The IPO is important for another reason as well. Orange needs a public share currency so it can join the acquisition trail. At the moment Vodafone, which has signed a flurry of deals from Japan to Mexico in the last few weeks, is leading this charge and Orange wants in. "One thing that is important for our growth is to be able to expand our footprint easily without using cash," says Mr Snook. Orange is the leading mobile operator only in France. In the UK it is in third place, but is closing in on BT Cellnet's number two position. It also owns a stake in Italy's number three operator Wind. Orange won 3G licences in all of these markets and Germany. But in the latter, Europe's biggest market, its partner Mobilcom is a telephone reseller, so its 3G network will have to be built from scratch. The biggest gap in its European Orangeprint is Spain, where Orange lost its 3G bid, and is waiting to see if the Spanish government will let it buy an additional licence. Orange already has operations in Northern Ireland, and, as UMTS licences will be sold in Ireland in April or May,"we'll look at it with great interest," said Mr Howe. Beyond Europe, Orange has big ambitions in Asia, but so far only has a small presence in Indian city Mumbai and plans to build a network in Thailand with CP Group. But the big prize is the USA.

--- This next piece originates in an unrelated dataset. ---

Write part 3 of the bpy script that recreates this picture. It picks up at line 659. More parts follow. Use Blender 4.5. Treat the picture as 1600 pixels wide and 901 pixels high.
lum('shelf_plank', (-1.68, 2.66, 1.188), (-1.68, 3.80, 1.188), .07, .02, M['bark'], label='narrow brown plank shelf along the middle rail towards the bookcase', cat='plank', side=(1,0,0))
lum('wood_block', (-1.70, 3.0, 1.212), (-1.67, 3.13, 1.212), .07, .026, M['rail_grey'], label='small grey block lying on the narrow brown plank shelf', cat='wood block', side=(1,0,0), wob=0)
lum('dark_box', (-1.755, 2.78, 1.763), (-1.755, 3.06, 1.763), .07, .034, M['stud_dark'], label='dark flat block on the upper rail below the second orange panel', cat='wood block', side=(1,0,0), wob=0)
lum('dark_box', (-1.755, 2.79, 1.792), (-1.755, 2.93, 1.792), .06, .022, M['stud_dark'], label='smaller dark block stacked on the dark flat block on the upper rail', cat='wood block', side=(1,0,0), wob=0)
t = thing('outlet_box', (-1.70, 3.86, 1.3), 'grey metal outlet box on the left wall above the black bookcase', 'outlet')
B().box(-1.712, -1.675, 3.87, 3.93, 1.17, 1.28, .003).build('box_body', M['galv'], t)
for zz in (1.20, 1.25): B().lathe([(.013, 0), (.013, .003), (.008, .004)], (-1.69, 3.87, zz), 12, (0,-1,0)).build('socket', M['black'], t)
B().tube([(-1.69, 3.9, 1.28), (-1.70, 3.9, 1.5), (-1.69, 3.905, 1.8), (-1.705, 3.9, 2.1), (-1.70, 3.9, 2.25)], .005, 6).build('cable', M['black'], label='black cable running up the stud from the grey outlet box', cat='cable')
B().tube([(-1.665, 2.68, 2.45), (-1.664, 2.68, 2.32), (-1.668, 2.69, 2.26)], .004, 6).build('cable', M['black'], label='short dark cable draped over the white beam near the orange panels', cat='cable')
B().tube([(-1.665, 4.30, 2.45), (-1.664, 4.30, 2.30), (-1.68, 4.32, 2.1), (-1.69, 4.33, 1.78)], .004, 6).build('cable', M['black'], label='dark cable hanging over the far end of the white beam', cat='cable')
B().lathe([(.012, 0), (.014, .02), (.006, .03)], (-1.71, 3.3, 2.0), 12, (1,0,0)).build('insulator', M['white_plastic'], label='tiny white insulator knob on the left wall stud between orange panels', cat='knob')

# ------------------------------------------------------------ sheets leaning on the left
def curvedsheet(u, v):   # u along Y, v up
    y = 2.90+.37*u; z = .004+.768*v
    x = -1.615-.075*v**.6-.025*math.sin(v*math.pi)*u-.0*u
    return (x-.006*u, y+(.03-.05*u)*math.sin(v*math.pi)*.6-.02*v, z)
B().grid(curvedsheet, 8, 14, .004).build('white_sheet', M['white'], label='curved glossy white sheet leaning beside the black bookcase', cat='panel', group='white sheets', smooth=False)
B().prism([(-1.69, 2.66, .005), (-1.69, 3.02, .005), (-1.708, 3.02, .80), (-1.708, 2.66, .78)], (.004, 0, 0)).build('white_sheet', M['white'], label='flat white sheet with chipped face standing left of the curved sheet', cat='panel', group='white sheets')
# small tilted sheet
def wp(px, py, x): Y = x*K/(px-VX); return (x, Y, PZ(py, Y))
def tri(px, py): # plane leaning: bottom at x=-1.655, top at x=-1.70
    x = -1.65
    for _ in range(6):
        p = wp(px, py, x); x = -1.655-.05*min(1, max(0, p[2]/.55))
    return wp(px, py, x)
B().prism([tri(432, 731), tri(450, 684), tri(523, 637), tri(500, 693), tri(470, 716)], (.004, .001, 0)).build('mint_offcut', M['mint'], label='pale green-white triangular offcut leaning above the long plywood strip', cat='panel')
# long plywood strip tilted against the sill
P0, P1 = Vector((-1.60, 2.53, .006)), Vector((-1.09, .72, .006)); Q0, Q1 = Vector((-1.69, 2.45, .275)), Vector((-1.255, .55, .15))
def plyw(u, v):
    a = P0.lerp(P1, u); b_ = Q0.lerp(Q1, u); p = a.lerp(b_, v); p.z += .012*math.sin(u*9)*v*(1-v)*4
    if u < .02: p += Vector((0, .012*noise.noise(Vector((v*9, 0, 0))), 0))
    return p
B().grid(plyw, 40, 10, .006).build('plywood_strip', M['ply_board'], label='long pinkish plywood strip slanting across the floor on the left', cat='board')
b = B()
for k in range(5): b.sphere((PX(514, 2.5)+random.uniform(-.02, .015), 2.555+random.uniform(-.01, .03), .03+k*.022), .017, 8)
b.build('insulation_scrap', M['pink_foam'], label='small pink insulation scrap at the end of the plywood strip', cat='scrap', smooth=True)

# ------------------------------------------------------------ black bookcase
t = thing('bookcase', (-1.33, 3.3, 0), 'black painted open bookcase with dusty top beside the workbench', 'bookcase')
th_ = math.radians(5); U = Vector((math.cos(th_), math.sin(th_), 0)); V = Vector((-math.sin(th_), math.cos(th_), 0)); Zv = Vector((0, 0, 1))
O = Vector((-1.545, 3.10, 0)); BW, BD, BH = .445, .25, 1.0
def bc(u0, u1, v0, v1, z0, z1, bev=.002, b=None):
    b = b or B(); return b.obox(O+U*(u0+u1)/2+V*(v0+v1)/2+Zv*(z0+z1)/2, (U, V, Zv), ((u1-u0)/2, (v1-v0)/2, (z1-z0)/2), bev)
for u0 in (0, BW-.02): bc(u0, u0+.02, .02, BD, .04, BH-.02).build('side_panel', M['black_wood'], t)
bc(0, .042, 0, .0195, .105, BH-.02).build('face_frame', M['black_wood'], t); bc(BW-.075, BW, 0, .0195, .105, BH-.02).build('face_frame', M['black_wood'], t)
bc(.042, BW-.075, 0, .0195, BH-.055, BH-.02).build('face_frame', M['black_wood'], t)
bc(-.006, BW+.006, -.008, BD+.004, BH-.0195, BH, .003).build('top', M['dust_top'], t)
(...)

The problem is that most of the big US mobile players are already tied up with Orange rivals. Deutsche Telekom is purchasing Voicestream, Japan's wireless company DoCoMo has bought a stake in ATT Wireless, while Vodafone owns 45 per cent of Verizon Wireless, the largest US mobile player of all. Operators like Nextel or Next Wave are possibilities, but they are relatively speaking much smaller players. Sprint PCS is a possibility, but France Telecom, which owns a 10 per cent stake in its parent Sprint, has signalled it plans to sell it to raise cash. Orange argues that it has greater growth potential than its bigger rivals, but when Nokia said it believed global handset sales were 405 million last year, 15 million less than originally forecast, even industry giant Vodafone's shares fell and analysts began to take a more sober look at growth prospects. Yet the mobile business is far from moribund: Nokia sold 128 million handsets last year, up 45 per cent from 1999, and there is still room for growth. The question is how much?

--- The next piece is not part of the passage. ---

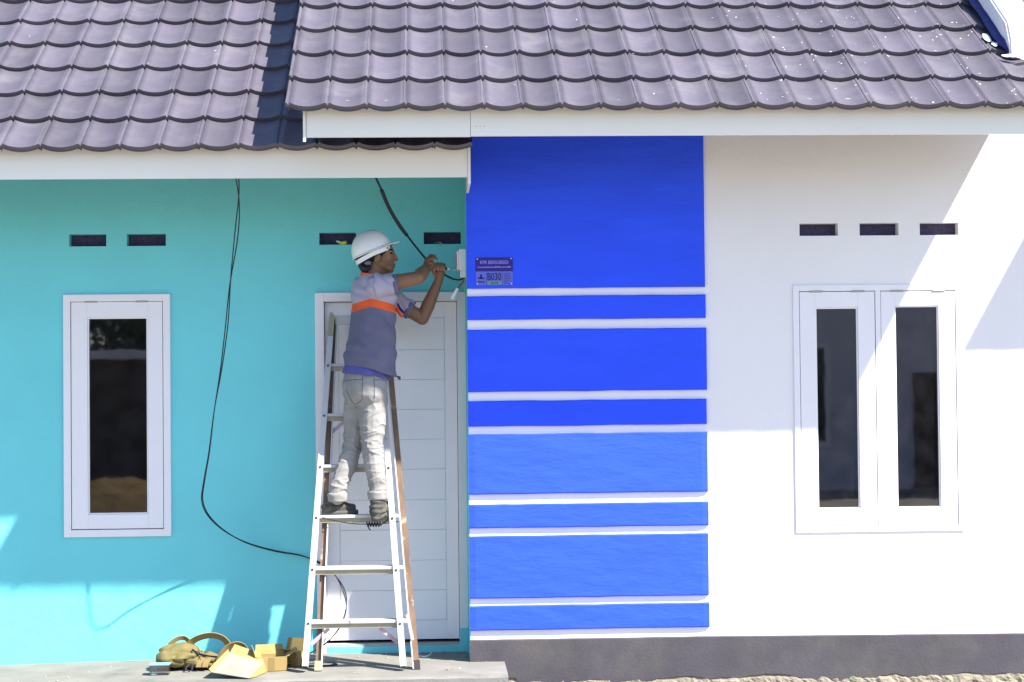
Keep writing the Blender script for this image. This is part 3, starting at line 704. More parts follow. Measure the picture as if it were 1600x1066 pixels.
def shirt_material():
    """grey lilac yoke, orange band, purple grey body: sewn panels split by height along the back"""
    mt = mat('shirt', (0.125, 0.118, 0.18), 0.85, 0.08, 10, 0.25, 220, .002); nt = mt.node_tree; N = nt.nodes; L = nt.links; b = N['Principled BSDF']
    geo = N.new('ShaderNodeNewGeometry'); sp = N.new('ShaderNodeSeparateXYZ'); L.new(geo.outputs['Position'], sp.inputs[0])
    src = b.inputs['Base Color'].links[0].from_socket; prev = src
    zt = W(575, 469, -.45).z; zb_ = W(575, 482, -.45).z; xc = W(580, 470, -.45).x
    dx = N.new('ShaderNodeMath'); dx.operation = 'SUBTRACT'; L.new(sp.outputs[0], dx.inputs[0]); dx.inputs[1].default_value = xc
    ab = N.new('ShaderNodeMath'); ab.operation = 'ABSOLUTE'; L.new(dx.outputs[0], ab.inputs[0])
    hz = N.new('ShaderNodeMath'); hz.operation = 'MULTIPLY_ADD'; L.new(ab.outputs[0], hz.inputs[0]); hz.inputs[1].default_value = .26; L.new(sp.outputs[2], hz.inputs[2])
    for thr, colr in ((zb_, (.72, .10, .022)), (zt, (.36, .33, .42))):
        g = N.new('ShaderNodeMath'); g.operation = 'GREATER_THAN'; L.new(hz.outputs[0], g.inputs[0]); g.inputs[1].default_value = thr+.008
        mx = N.new('ShaderNodeMix'); mx.data_type = 'RGBA'; L.new(g.outputs[0], mx.inputs[0]); L.new(prev, mx.inputs[6]); mx.inputs[7].default_value = (*colr, 1); prev = mx.outputs[2]
    L.new(prev, b.inputs['Base Color'])
shirt_material()

foot = W(555, 806, -.5)
person = tag(empty('person', (foot.x, -.47, foot.z)), 'worker in white hard hat, grey shirt and pale jeans wiring on the step ladder', 'person')
PO = Vector(person.location)
def wear(o): o.location = Vector(o.location) - PO; return o
fa = R(48); FV = Vector((math.cos(fa), math.sin(fa), 0)); SV = Vector((math.sin(fa), -math.cos(fa), 0))
Z3 = Vector((0, 0, 1))
hipL, hipR = W(560, 622, -.40), W(583, 622, -.48)
kneeL, kneeR = W(551, 698, -.40), W(581, 694, -.50)
ankL, ankR = W(527, 780, -.475), W(590, 777, -.525)
shR, elR, wrR = W(589, 448, -.49), W(654, 434, -.49), W(668, 417, -.285)
shL, elL, wrL = W(603, 462, -.23), W(660, 498, -.24), W(685, 440, -.26)
HC = W(590, 392, -.36)

# body: one skin
bm = bmesh.new()
bm_loft(bm, [(W(572, 620, -.45), .12, .09, SV, FV), (W(576, 570, -.44), .12, .085, SV, FV), (W(582, 500, -.39), .13, .09, SV, FV), (W(584, 452, -.36), .15, .085, SV, FV), (W(584, 438, -.36), .08, .06, SV, FV)])
for h, k, a in ((hipL, kneeL, ankL), (hipR, kneeR, ankR)): bm_limb(bm, [h, k, a], [.062, .045, .034])
bm_limb(bm, [W(582, 446, -.36), W(585, 428, -.36), W(590, 412, -.36)], [.062, .057, .056])
E_ = lambda px, py, r, Y=-.36, rot=None: bm_ball(bm, W(px, py, Y), r, rot)
E_(588, 391, (.098, .076, .100)); E_(601, 402, (.062, .064, .085)); E_(603, 395, (.052, .063, .05))
bm_limb(bm, [W(593, 420, -.36), W(610, 421.5, -.36)], [.040, .021]); bm_limb(bm, [W(592, 412, -.40), W(609, 420, -.375)], [.024, .020]); bm_limb(bm, [W(592, 412, -.32), W(609, 420, -.345)], [.024, .020])
E_(611.5, 391.5, (.016, .045, .011)); E_(606, 403, (.022, .05, .02))
bm_limb(bm, [W(614.5, 394, -.36), W(618, 402, -.36), W(620, 405.5, -.36)], [.008, .0105, .010]); E_(618, 406.5, (.010, .017, .008))
E_(616.3, 413.2, (.010, .021, .0065)); E_(615.8, 417.2, (.010, .019, .007)); E_(611.5, 423.5, (.015, .02, .012))
rotE = Matrix.Rotation(R(12), 3, 'Y')
E_(589.5, 404, (.019, .010, .033), -.437, rotE); E_(588.5, 405, (.012, .008, .024), -.445, rotE); E_(589.5, 404, (.019, .010, .033), -.283, rotE)
# arms
bm_limb(bm, [shR, shR.lerp(elR, .55), elR], [.052, .046, .039]); m_ = elR.lerp(wrR, .3)
bm_limb(bm, [elR, m_, wrR], [.039, .043, .027])
bm_limb(bm, [shL, elL], [.05, .039]); bm_limb(bm, [elL, elL.lerp(wrL, .35), wrL], [.038, .041, .027])
# right hand: open, fingers pointing up and to the right over the fist
hy = -.285
bm_limb(bm, [wrR, W(669, 410, hy), W(672, 405, hy)], [.026, .027, .021])
bm_limb(bm, [W(668, 409, hy+.03), W(671, 404, hy+.03)], [.022, .018])
for k, (tip, mid, r) in enumerate([((683.5, 404.5), (677.5, 404.0), .0085), ((680.5, 401.0), (676, 401.2), .0088), ((679, 399.6), (674.5, 399.8), .0085), ((676.5, 399.2), (672.5, 399.0), .0078)]):
    y = hy-.020+.021*k
    bm_limb(bm, [W(672, 406-k*.4, y), W(*mid, y-.006), W(*tip, y-.010)], [r+.0015, r+.0005, r-.001], 10)
bm_limb(bm, [W(667, 414, hy-.022), W(671, 412, hy-.034), W(675.5, 411, hy-.036)], [.012, .0105, .0085], 10)
# left hand: fist closed on the screwdriver handle, finger backs towards the viewer
gy = -.285
bm_limb(bm, [wrL, W(687, 428, gy+.015), W(688, 422, gy+.02)], [.027, .030, .031]); bm_ball(bm, W(686, 421, gy+.02), (.040, .022, .032))
for k, px in enumerate((678.5, 683.8, 689.0, 694.0)):
    d = (0, -1.6, -1.0, 1.2)[k]
    bm_limb(bm, [W(px, 414+d*.6, gy+.022), W(px+.3, 412.8+d*.6, gy-.010), W(px+.5, 418+d*.5, gy-.030), W(px+.3, 423+d*.4, gy-.022)], [.0098, .0100, .0092, .0080], 10)
bm_limb(bm, [W(679, 428, gy+.002), W(675.5, 421, gy-.016), W(675.5, 414, gy-.020), W(677, 410.5, gy-.016)], [.013, .0115, .0098, .0085], 10)
body = skin('body', bm, .0034, 3, 'skin', person); wear(body)
for px, py, y in ((678.8, 421.8, gy-.031), (684.2, 421.0, gy-.0318), (689.3, 421.6, gy-.0315), (694.3, 422.6, gy-.0305)):
    bm = bmesh.new(); bm_ball(bm, W(px, py, y), (.0050, .0022, .0062), n=10); wear(bm_to('fingernail', bm, 'nail', person, True))

# face details
bm = bmesh.new(); bm_ball(bm, W(611.2, 395.8, -.411), (.010, .006, .0045)); wear(bm_to('eye', bm, 'eye_dark', person, True))
bm = bmesh.new(); bm_limb(bm, [W(605.5, 391.2, -.419), W(610, 389.6, -.416), W(613.6, 391, -.402)], [.003, .0042, .003], 8); wear(bm_to('eyebrow', bm, 'hair', person, True))
# hair: short, showing below the helmet at the nape, temple and sideburn
bm = bmesh.new(); bm_ball(bm, W(582, 392, -.36), (.092, .081, .088)); bm_limb(bm, [W(570, 402, -.36), W(575, 415, -.36), W(577, 423, -.36)], [.055, .056, .045]); 
bm_limb(bm, [W(585, 398, -.43), W(598, 394, -.426), W(605, 388, -.415)], [.014, .013, .010]); bm_limb(bm, [W(597, 394, -.430), W(597.5, 402, -.430)], [.010, .005])
wear(skin('hair', bm, .006, 3, 'hair', person, lambda p, n: .004*NZ(p, 60, 60, 25)))
# hard hat
bx = W(552, 406, -.36); tipx = W(612, 381.5, -.36); ax = (tipx-bx).normalized(); side = Vector((0, 1, 0)); upv = side.cross(ax).normalized()*-1
upv = ax.cross(side).normalized(); upv = upv if upv.z > 0 else -upv
hc = bx.lerp(tipx, .5); la, lb, lh = (tipx-bx).length/2, .108, .128
helmet = wear(empty('helmet', hc)); helmet.parent = person
Vh = []; Fh = []; nj, nk = 12, 40
for j in range(nj+1):
    a = math.pi/2*j/nj
    for k in range(nk):
        t = 2*math.pi*k/nk; ridge = 1+.035*math.exp(-(math.sin(t)*math.cos(a)*6)**2)*(math.sin(a)**.6)
        ridge += .018*math.exp(-((abs(math.sin(t)*math.cos(a))-.30)*14)**2)*math.sin(a)
        q = math.cos(a)**.86
        Vh.append(ax*la*q*math.cos(t)*1.0 + side*lb*q*math.sin(t) + upv*lh*math.sin(a)*ridge)
for j in range(nj):
    for k in range(nk): Fh.append((j*nk+k, j*nk+(k+1)%nk, (j+1)*nk+(k+1)%nk, (j+1)*nk+k))
mesh('shell', Vh, Fh, 'helmet_white', helmet, True)
Vb = []; Fb = []                                           # brim: narrow rim all round, long peak in front
for k in range(nk):
    t = 2*math.pi*k/nk; cx, sy = math.cos(t), math.sin(t); peak = max(0, cx)**3
    o1 = .006+.046*peak
    p = ax*la*cx + side*lb*sy; d = Vector((0, 0, 0)) + ax*cx + side*sy
    drop = -.004 - .004*peak
    Vb += [p+upv*.006, p+d*o1+upv*(drop+.004), p+d*o1+upv*(drop), p*.975-upv*.003]
for k in range(nk):
    a, b = k*4, ((k+1)%nk)*4
    for q in range(4): Fb.append((a+q, b+q, b+(q+1)%4, a+(q+1)%4))
mesh('brim', Vb, Fb, 'helmet_white', helmet, True)
strip = [hc*0 + ax*la*.93*math.cos(t) + side*lb*.90*math.sin(t) - upv*(.018+.010*max(0, -math.cos(t))) for t in [2*math.pi*k/24 for k in range(25)]]
ribbon('headband', strip, .026, .003, tuple(upv), 'helmet_white', helmet, 2)
bm = bmesh.new(); bm_ball(bm, W(575, 411, -.415)-hc, (.022, .012, .014)); bm_to('ratchet_knob', bm, 'strap_grey', helmet, True)
bm = bmesh.new(); bm_limb(bm, [W(566, 416, -.41)-hc, W(570, 420, -.43)-hc, W(578, 419, -.435)-hc], [.011, .013, .009], 10); bm_to('chin_strap', bm, 'black_rubber', helmet, True)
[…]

Jupiter Communications, a media research firm, predicts global mobile phone penetration will double by 2005 to 21 percent, or 1.4 billion subscribers. A staggering 83 per cent of these handsets will be internet-enabled. In Europe the forecast is even sunnier: 78 per cent of the population will own a mobile phone and 97 per cent of these handsets will have the always-on Net access. But fast wireless access to the Net may not be enough to compensate for declining voice-call revenues, according to a recent report from technology consultancy Forrester Research. Called Europe's UMTS Meltdown, the report says although there is fierce price competition today, falling prices have been somewhat made up for by current users using the phones for longer times and new converts joining the mobile ranks. But the launch of new networks, first with intermediary technology 2.5 (GPRS) and then 3G UMTS, will usher in a host of new operators that will lease their networks and use price to compete for a dwindling number of mobile-less users. A price war will begin that will cause a 15 per cent drop in operators' average revenue per user by 2005. Forrester's chilling conclusion is that operating profits will disappear in 2007 and take six years to return, forcing many mobile operators out of business.

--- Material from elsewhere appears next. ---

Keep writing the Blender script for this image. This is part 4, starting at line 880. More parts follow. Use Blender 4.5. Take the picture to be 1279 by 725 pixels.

The only good news in the report is that Orange should be one of five global players to survive. The other four are Vodafone, Deutsche Telekom, BT Wireless and some combination of Telecom Italia Mobile, KPN and Japan's DoCoMo. "The ones that win will be those with the deepest pockets and the most capability to leverage their resources," says Caroline Sceats, a Forrester analyst. "We've decided Orange can ride this out, but it will be a hairy couple of years." Orange and other operators accept the market will get tougher, but they are banking on being able to increase wire-free traffic and create compelling paid-for services. Orange is betting on the power of its lifestyle brand and its innovative approach to services to help it stand out.

In its offer prospectus released this week, Orange revealed pro forma revenues for Orange SA, of euros 5.41bn against a net loss of euros 582m for the six months to 30 June 2000. However, Mr Howe said the company "is comfortable" with analysts' forecasts that Orange SA will be making a net profit around the end of 2003. Mr Snook says one of his key jobs post-IPO will be to coordinate the re-branding. French mobile operator Itineris will be among the first to go Orange, with a goal of having the Orange brand in all the countries before 3G launches begin in 2002, a date that is now called ambitious by some mobile operators. "If it were just a coat of livery, we could do it tomorrow," says Mr Snook. "But it is about really making sure that all the key managers in all the mobile businesses are fully brand-washed."If the Orange psychology can be learned and exported, and there is no guarantee it will be, then the company could have an edge in what looks to be an increasingly competitive market. The fact that Orange SA will start with just euros 6bn of debt and a bigger growth potential than its biggest competitor, Vodafone, also bodes well. But Orange is up against a jittery market and a future where a lot of the potential is impossible to predict. And if the future didn't have enough question marks already, just this week two of Europe's largest mobile operators cast doubt on the timetable for the roll-out of phones for the new high-speed always-on internet system GPRS. Vodafone and Telecom Italia Mobile said due to technical glitches the new phones probably won't be available in quantity until early in 2002. There is also concern that 3G phones could also be delayed, perhaps by as much as two years, making their launch more like 2004.

On Monday, in its press conference, Orange stuck to its picture of a 2002 launch for 3G phones, but admitted this is largely in the hands of manufacturers. Orange is spending £20m advertising the IPO to retail investors, including a discount of 50 European cents for its own subscribers in the UK, France, Germany and Italy, which represents about a 4 per cent discount to the institutional offer price. But even though a customer's positive experience with the company may tempt him to consider buying shares, the key point is price and how much of the picture painted by Mr Snook about mobiles' bright future can be believed and how long it will take to get here.